[Written request]
Using the data below, copy each line that includes the word "Blender".

[Material shown]
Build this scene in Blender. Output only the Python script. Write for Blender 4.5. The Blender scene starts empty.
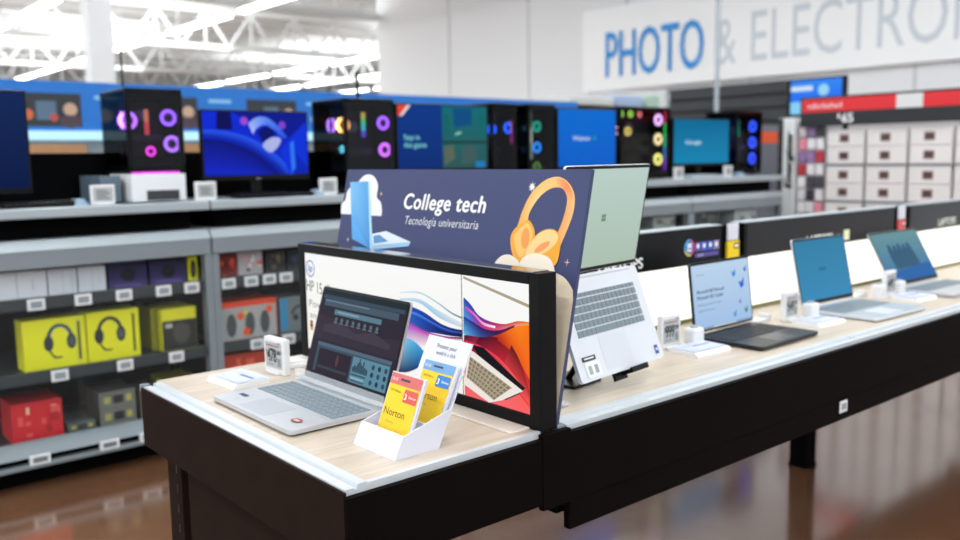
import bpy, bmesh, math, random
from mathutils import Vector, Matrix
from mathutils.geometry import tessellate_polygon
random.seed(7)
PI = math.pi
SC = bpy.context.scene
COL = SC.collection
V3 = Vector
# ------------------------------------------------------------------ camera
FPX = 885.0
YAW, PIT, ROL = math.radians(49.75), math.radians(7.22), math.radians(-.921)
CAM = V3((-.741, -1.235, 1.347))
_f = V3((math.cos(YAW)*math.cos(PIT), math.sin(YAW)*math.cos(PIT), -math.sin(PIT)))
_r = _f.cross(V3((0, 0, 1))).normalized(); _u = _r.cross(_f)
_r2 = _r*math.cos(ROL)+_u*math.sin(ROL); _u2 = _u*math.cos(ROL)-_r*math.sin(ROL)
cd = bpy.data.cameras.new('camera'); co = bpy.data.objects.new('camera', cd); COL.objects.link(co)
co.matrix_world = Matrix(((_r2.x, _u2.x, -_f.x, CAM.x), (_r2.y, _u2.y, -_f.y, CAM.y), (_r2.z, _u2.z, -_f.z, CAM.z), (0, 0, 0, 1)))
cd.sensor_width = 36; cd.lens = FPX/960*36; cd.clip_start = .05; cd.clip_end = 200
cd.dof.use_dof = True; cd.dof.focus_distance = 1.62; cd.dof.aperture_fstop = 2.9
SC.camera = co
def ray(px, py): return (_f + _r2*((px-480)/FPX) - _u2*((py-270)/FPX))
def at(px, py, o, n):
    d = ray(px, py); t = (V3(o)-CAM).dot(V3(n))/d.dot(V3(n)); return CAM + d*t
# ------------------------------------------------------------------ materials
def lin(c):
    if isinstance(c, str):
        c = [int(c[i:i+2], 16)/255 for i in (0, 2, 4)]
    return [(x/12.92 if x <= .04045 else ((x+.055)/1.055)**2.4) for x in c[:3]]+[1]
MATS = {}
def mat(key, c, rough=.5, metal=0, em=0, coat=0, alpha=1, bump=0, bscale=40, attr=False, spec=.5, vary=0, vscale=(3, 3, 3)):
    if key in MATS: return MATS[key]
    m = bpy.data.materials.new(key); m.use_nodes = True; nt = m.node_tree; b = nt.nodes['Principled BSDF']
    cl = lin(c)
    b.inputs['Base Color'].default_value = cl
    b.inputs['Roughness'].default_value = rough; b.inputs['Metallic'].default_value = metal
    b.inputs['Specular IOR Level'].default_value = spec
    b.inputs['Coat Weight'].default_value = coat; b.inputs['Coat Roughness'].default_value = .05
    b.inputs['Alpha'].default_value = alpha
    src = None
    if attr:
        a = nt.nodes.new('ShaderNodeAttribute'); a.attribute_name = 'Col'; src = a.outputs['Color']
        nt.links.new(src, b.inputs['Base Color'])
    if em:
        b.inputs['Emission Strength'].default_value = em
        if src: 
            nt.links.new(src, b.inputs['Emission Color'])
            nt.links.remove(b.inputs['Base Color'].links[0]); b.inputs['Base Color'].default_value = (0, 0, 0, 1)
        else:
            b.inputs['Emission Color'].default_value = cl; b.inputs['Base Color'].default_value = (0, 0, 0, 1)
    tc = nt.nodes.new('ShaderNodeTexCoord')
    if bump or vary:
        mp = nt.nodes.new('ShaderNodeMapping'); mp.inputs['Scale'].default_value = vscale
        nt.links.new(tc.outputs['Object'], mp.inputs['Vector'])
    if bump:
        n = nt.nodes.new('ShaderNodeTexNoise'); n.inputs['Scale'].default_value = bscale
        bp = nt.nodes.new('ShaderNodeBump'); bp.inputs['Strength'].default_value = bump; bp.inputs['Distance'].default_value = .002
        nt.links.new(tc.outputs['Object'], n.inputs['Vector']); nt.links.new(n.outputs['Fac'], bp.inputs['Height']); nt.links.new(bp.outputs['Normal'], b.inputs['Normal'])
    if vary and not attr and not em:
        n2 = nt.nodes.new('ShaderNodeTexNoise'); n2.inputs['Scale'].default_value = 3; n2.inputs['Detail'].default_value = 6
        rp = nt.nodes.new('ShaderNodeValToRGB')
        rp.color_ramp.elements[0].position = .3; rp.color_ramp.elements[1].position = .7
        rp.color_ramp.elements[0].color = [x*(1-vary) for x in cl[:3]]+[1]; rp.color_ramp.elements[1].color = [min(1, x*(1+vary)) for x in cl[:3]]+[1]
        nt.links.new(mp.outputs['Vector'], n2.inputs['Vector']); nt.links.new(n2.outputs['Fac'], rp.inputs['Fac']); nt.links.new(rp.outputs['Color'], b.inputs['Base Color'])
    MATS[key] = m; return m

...

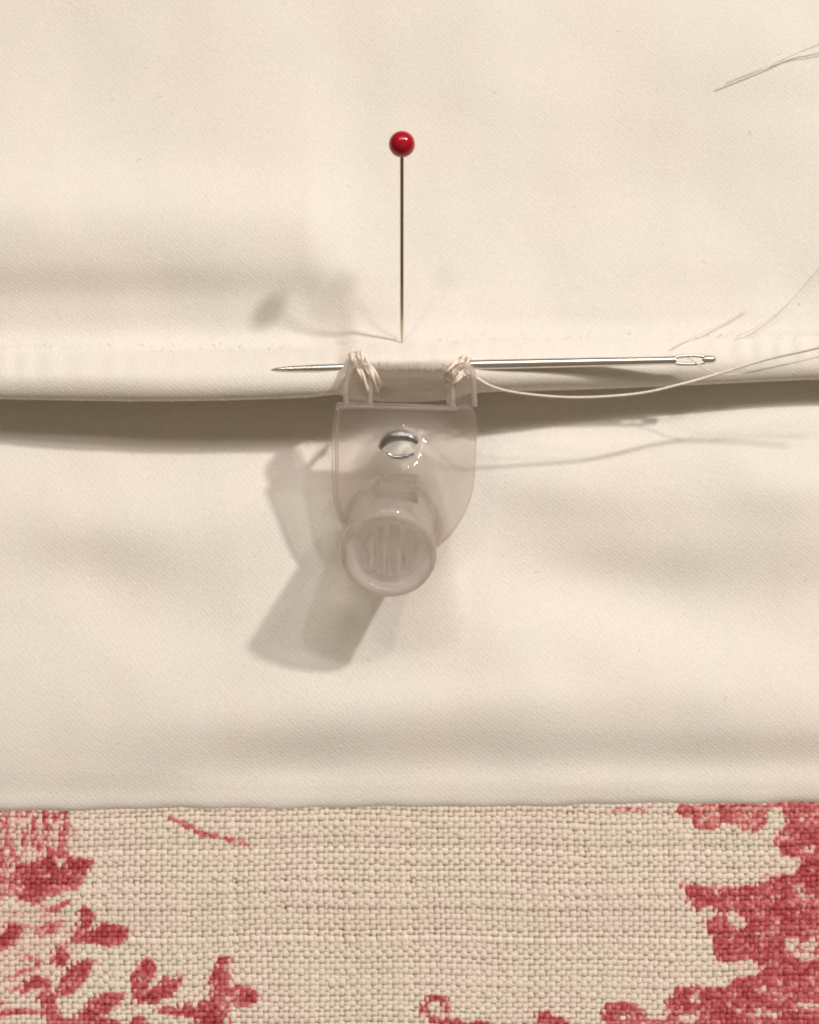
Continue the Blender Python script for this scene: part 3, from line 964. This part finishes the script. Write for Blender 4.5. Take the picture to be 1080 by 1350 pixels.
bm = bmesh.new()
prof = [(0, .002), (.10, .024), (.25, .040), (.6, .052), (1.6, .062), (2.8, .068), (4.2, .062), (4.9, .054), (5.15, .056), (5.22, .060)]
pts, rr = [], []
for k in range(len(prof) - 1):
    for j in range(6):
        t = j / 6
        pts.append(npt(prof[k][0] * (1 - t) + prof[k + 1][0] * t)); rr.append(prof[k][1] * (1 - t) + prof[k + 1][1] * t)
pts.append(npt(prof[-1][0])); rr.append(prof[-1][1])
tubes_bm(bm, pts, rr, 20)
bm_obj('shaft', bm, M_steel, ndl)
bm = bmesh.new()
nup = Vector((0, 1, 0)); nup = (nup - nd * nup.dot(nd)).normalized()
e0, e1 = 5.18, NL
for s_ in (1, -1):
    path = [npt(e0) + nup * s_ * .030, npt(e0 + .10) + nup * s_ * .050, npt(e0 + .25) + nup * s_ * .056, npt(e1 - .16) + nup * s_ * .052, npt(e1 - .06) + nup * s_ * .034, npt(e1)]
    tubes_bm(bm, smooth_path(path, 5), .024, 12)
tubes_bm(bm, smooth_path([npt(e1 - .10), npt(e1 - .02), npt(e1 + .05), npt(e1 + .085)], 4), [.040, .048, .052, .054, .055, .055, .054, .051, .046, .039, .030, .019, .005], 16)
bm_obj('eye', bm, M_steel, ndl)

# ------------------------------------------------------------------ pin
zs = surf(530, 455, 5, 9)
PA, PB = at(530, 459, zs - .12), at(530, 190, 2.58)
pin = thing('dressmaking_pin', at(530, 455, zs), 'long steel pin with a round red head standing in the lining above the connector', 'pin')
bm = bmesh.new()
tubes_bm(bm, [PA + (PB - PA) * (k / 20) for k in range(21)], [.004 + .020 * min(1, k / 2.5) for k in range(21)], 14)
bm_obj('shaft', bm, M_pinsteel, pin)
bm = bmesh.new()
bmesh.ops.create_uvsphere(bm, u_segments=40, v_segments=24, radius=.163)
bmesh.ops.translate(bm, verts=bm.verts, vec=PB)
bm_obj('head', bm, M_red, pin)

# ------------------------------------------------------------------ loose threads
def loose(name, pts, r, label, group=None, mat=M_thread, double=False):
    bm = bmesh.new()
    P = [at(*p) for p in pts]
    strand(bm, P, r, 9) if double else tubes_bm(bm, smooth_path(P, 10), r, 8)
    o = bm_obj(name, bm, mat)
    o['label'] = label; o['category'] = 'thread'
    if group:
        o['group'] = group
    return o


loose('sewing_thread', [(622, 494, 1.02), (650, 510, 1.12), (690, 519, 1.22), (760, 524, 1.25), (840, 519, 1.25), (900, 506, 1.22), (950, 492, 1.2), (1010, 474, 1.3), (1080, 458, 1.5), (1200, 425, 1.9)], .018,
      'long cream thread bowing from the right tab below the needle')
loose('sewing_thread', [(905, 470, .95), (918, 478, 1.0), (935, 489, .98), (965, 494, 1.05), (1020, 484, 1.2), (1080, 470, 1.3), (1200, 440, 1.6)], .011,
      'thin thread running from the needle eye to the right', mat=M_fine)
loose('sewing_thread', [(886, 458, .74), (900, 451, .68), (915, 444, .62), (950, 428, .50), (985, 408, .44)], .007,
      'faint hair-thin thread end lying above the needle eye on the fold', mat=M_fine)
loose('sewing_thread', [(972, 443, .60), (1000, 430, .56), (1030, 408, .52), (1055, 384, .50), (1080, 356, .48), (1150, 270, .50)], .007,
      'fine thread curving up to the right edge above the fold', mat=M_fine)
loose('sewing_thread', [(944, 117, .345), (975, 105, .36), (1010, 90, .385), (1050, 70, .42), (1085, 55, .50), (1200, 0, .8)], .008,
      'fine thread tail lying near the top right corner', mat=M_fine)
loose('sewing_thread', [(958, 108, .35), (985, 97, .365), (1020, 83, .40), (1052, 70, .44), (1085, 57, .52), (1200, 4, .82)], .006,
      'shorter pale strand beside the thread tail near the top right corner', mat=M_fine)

[Answer to this problem]
Build this scene in Blender. Output only the Python script. Write for Blender 4.5. The Blender scene starts empty.
Continue the Blender Python script for this scene: part 3, from line 964. This part finishes the script. Write for Blender 4.5. Take the picture to be 1080 by 1350 pixels.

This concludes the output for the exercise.